**Exercise objective:** Can you reproduce the data beneath, keeping every line exact?
★ ★ ★ ★ ★
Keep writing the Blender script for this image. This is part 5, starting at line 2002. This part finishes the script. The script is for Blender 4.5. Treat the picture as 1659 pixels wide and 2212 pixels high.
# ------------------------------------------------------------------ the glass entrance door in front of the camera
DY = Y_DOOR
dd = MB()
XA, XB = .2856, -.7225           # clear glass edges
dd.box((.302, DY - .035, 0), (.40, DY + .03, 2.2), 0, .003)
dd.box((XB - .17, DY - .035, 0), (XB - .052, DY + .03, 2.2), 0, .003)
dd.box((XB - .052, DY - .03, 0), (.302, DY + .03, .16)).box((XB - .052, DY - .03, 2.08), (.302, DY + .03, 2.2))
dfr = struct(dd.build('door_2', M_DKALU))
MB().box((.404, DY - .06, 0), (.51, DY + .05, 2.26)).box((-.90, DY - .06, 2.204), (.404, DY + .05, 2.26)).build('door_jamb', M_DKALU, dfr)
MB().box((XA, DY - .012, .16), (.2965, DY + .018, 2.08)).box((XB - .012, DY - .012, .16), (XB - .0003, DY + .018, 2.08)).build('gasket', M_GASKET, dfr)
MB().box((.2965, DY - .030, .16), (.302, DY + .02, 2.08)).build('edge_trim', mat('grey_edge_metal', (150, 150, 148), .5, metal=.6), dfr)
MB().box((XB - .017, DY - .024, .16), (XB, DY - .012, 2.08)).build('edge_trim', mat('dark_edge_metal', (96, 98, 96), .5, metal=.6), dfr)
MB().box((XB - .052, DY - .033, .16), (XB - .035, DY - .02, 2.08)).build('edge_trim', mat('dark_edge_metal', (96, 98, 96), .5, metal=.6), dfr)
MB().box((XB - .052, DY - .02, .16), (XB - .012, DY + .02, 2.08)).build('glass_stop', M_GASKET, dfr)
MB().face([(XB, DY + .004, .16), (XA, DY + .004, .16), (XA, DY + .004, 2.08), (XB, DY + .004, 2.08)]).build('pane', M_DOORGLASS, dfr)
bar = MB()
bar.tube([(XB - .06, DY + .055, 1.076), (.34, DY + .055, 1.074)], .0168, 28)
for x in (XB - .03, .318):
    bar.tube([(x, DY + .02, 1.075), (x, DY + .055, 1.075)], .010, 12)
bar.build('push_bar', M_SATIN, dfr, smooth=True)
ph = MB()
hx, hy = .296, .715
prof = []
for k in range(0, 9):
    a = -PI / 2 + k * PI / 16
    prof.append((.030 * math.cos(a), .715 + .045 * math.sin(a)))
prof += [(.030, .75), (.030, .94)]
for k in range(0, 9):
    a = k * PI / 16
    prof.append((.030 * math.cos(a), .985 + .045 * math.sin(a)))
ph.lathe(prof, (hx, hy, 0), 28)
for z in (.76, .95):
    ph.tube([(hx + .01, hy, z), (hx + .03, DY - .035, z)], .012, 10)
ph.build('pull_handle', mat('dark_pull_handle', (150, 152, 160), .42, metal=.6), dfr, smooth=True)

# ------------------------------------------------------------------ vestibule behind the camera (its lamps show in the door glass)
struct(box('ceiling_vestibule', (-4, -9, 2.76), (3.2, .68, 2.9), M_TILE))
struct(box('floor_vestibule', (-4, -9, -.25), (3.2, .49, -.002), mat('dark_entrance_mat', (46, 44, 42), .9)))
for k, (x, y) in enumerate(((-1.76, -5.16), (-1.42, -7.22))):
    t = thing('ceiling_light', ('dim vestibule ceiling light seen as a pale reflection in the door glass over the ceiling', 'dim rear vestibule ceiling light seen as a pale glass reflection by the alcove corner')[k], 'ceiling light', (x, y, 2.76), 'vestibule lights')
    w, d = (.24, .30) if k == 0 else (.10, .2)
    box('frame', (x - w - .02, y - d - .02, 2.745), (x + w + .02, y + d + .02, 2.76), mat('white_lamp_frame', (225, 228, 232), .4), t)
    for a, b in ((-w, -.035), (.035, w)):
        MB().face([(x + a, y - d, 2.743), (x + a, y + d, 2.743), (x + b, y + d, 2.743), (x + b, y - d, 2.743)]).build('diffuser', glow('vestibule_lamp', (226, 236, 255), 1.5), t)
★ ★ ★ ★ ★
**Output:**
Keep writing the Blender script for this image. This is part 5, starting at line 2002. This part finishes the script. The script is for Blender 4.5. Treat the picture as 1659 pixels wide and 2212 pixels high.
# ------------------------------------------------------------------ the glass entrance door in front of the camera
DY = Y_DOOR
dd = MB()
XA, XB = .2856, -.7225           # clear glass edges
dd.box((.302, DY - .035, 0), (.40, DY + .03, 2.2), 0, .003)
dd.box((XB - .17, DY - .035, 0), (XB - .052, DY + .03, 2.2), 0, .003)
dd.box((XB - .052, DY - .03, 0), (.302, DY + .03, .16)).box((XB - .052, DY - .03, 2.08), (.302, DY + .03, 2.2))
dfr = struct(dd.build('door_2', M_DKALU))
MB().box((.404, DY - .06, 0), (.51, DY + .05, 2.26)).box((-.90, DY - .06, 2.204), (.404, DY + .05, 2.26)).build('door_jamb', M_DKALU, dfr)
MB().box((XA, DY - .012, .16), (.2965, DY + .018, 2.08)).box((XB - .012, DY - .012, .16), (XB - .0003, DY + .018, 2.08)).build('gasket', M_GASKET, dfr)
MB().box((.2965, DY - .030, .16), (.302, DY + .02, 2.08)).build('edge_trim', mat('grey_edge_metal', (150, 150, 148), .5, metal=.6), dfr)
MB().box((XB - .017, DY - .024, .16), (XB, DY - .012, 2.08)).build('edge_trim', mat('dark_edge_metal', (96, 98, 96), .5, metal=.6), dfr)
MB().box((XB - .052, DY - .033, .16), (XB - .035, DY - .02, 2.08)).build('edge_trim', mat('dark_edge_metal', (96, 98, 96), .5, metal=.6), dfr)
MB().box((XB - .052, DY - .02, .16), (XB - .012, DY + .02, 2.08)).build('glass_stop', M_GASKET, dfr)
MB().face([(XB, DY + .004, .16), (XA, DY + .004, .16), (XA, DY + .004, 2.08), (XB, DY + .004, 2.08)]).build('pane', M_DOORGLASS, dfr)
bar = MB()
bar.tube([(XB - .06, DY + .055, 1.076), (.34, DY + .055, 1.074)], .0168, 28)
for x in (XB - .03, .318):
    bar.tube([(x, DY + .02, 1.075), (x, DY + .055, 1.075)], .010, 12)
bar.build('push_bar', M_SATIN, dfr, smooth=True)
ph = MB()
hx, hy = .296, .715
prof = []
for k in range(0, 9):
    a = -PI / 2 + k * PI / 16
    prof.append((.030 * math.cos(a), .715 + .045 * math.sin(a)))
prof += [(.030, .75), (.030, .94)]
for k in range(0, 9):
    a = k * PI / 16
    prof.append((.030 * math.cos(a), .985 + .045 * math.sin(a)))
ph.lathe(prof, (hx, hy, 0), 28)
for z in (.76, .95):
    ph.tube([(hx + .01, hy, z), (hx + .03, DY - .035, z)], .012, 10)
ph.build('pull_handle', mat('dark_pull_handle', (150, 152, 160), .42, metal=.6), dfr, smooth=True)

# ------------------------------------------------------------------ vestibule behind the camera (its lamps show in the door glass)
struct(box('ceiling_vestibule', (-4, -9, 2.76), (3.2, .68, 2.9), M_TILE))
struct(box('floor_vestibule', (-4, -9, -.25), (3.2, .49, -.002), mat('dark_entrance_mat', (46, 44, 42), .9)))
for k, (x, y) in enumerate(((-1.76, -5.16), (-1.42, -7.22))):
    t = thing('ceiling_light', ('dim vestibule ceiling light seen as a pale reflection in the door glass over the ceiling', 'dim rear vestibule ceiling light seen as a pale glass reflection by the alcove corner')[k], 'ceiling light', (x, y, 2.76), 'vestibule lights')
    w, d = (.24, .30) if k == 0 else (.10, .2)
    box('frame', (x - w - .02, y - d - .02, 2.745), (x + w + .02, y + d + .02, 2.76), mat('white_lamp_frame', (225, 228, 232), .4), t)
    for a, b in ((-w, -.035), (.035, w)):
        MB().face([(x + a, y - d, 2.743), (x + a, y + d, 2.743), (x + b, y + d, 2.743), (x + b, y - d, 2.743)]).build('diffuser', glow('vestibule_lamp', (226, 236, 255), 1.5), t)